None of my other robot stories spring so immediately out of the Three Laws as does "Runaround" but all are born of the Laws in some way. There is the story, for instance, of the mind-reading robot who was forced to lie because he was unable to tell any human being anything other than that which the human in question wished to hear. The truth, you see, would almost invariably cause "harm" to the human being in the form of disappointment, disillusion, embarrassment, chagrin and other similar emotions, all of which were but too plainly visible to the robot.
Then there was the puzzle of the man who was suspected of being a robot, that is, of having a quasi-protoplasmic body and a robot's "positronic brain." One way of proving his humanity would be for him to break the First Law in public, so he obliges by deliberately striking a man. But the story ends in doubt because there is still the suspicion that the other "man" might also be a robot and there is nothing in the Three Laws that would prevent a robot from hitting another robot.
And then we have the ultimate robots, models so advanced that they are used to precalculate such things as weather, crop harvests, industrial production figures, political developments and so on. This is done in order that world economy may be less subject to the whims of those factors which are now beyond man's control. But these ultimate robots, it seems, are still subject to the First Law. They cannot through inaction allow human beings to come to harm, so they deliberately give answers which are not necessarily truthful and which cause localized economic upsets so designed as to maneuver mankind along the road that leads to peace and prosperity. So the robots finally win the mastery after all, but only for the good of man.
The interrelationship of man and robot is not to be neglected. Mankind may know of the existence of the Three Laws on an intellectual level and yet have an ineradicable fear and distrust for robots on an emotional level. If you wanted to invent a term, you might call it a "Frankenstein complex." There is also the more practical matter of the opposition of labor unions, for instance, to the possible replacement of human labor by robot labor.
This, too, can give rise to stories. My first robot story concerned a robot nursemaid and a child. The child adored its robot as might be expected, but the mother feared it, as might also be expected.

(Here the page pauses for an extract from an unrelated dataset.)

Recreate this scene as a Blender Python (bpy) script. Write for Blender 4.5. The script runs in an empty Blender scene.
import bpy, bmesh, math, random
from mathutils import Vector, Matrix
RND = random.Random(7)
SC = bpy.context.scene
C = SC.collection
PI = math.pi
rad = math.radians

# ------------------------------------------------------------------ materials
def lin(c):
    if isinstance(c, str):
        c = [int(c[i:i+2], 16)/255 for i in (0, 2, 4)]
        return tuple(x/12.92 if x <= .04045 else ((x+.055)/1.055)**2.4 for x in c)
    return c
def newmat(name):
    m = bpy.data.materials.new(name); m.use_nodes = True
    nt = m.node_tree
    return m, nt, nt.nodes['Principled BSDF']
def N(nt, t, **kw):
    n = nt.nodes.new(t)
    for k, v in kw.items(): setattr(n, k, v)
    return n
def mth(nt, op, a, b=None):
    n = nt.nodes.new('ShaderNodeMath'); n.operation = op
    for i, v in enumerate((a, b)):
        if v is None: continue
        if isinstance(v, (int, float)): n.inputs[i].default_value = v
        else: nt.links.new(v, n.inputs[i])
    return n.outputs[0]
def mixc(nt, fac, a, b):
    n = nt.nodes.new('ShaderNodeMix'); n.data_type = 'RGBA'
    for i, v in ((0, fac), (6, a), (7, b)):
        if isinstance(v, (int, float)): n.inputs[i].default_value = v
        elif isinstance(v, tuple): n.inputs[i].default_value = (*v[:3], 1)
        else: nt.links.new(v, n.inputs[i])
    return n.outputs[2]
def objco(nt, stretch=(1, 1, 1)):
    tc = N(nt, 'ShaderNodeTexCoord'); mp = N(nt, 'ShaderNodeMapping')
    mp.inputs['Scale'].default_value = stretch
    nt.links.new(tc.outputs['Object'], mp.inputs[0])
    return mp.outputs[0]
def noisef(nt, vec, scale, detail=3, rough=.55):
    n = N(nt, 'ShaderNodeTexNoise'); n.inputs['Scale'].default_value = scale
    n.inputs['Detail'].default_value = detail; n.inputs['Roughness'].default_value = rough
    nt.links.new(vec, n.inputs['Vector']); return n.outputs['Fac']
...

The nub of the story lay in the mother's attempt to get rid of it and in the child's reaction to that.
My first full-length robot novel, "The Caves of Steel" (1954), peers further into the future, and is laid in a time when other planets, populated by emigrating Earthmen, have adopted a thoroughly robotized economy, but where Earth itself, for economic and emotional reasons, still objects to the introduction of the metal creatures. A murder is committed, with robot-hatred as the motive. It is solved by a pair of detectives, one a man, one a robot, with a great portion of the deductive reasoning (to which detective stories are prone) revolving about the Three Laws and their implications.
I have managed to convince myself that the Three Laws are both necessary and sufficient for human safety in regard to robots. It is my sincere belief that some day when advanced human-like robots are indeed built, something very like the Three Laws will be built into them. I would enjoy being a prophet in this respect, and I regret only the fact that the matter probably cannot be arranged in my lifetime.
This essay was written in 1956. In the years since, "robotics" has indeed entered the English language and is universally used, and I have lived to see roboticists taking the Three Laws very seriously.